Many managers and practitioners argue that each phase of the writing process is intended to incrementally improve the quality of the product one phase at a time, that, if there is a slip in one phase, it can be made up in the next phase. Although I don't disagree with this, this contention hints at an attitude that compliance with the quality/cost/time mandate is optional during some phases (like drafting) but not during others (like publishing). With that perspective it's easy for us to develop hard-to- shake patterns of behavior that end up working against the underlying benefits of doing it right the first time, every time.
Peace
For peace to reign among these titans, you must first eliminate the ambiguity of what quality means to you and to all of your project's stakeholders. To do this, you must have a set of specific, observable, measurable criteria that define the characteristics of quality. Then you must continuously assess your work against the project's quality definition throughout the project's lifecycle. If you do all of this, you will have quieted one of the beasts.

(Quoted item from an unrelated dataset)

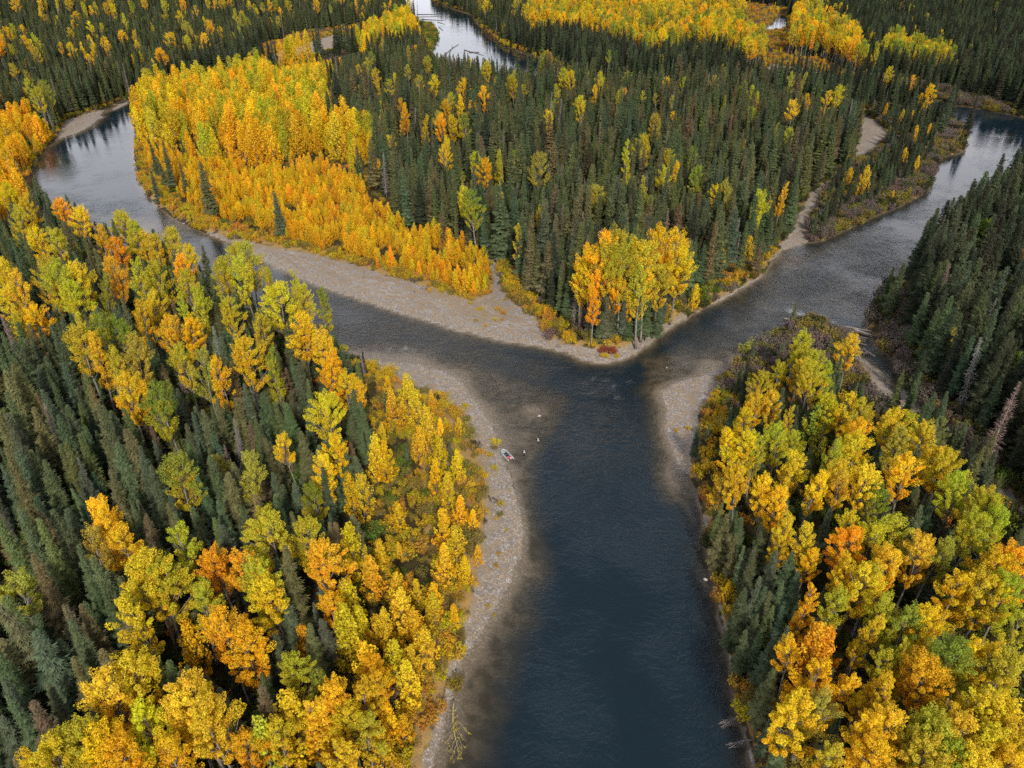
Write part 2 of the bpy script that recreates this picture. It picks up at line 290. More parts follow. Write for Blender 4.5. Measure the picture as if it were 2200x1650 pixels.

Next, take time at the beginning of each project to develop and communicate a defendable and actionable plan, one that supports the quality, time, and cost goals of the product as a whole. And, as with quality, revisit your plans at milestone stages throughout the project to ensure that all is as it should be. Through this iterative process, you will cause the ever- competing factors of time and cost to work with you.
Finally, I encourage you to be that voice in the wilderness that sounds the alert when the first hint of trouble threatens your project's established standards for quality, cost, or time. By being the project's defender against encroachments to its quality, cost, or time requirements, you can more effectively steer your projects away from failure (large or small) and to success.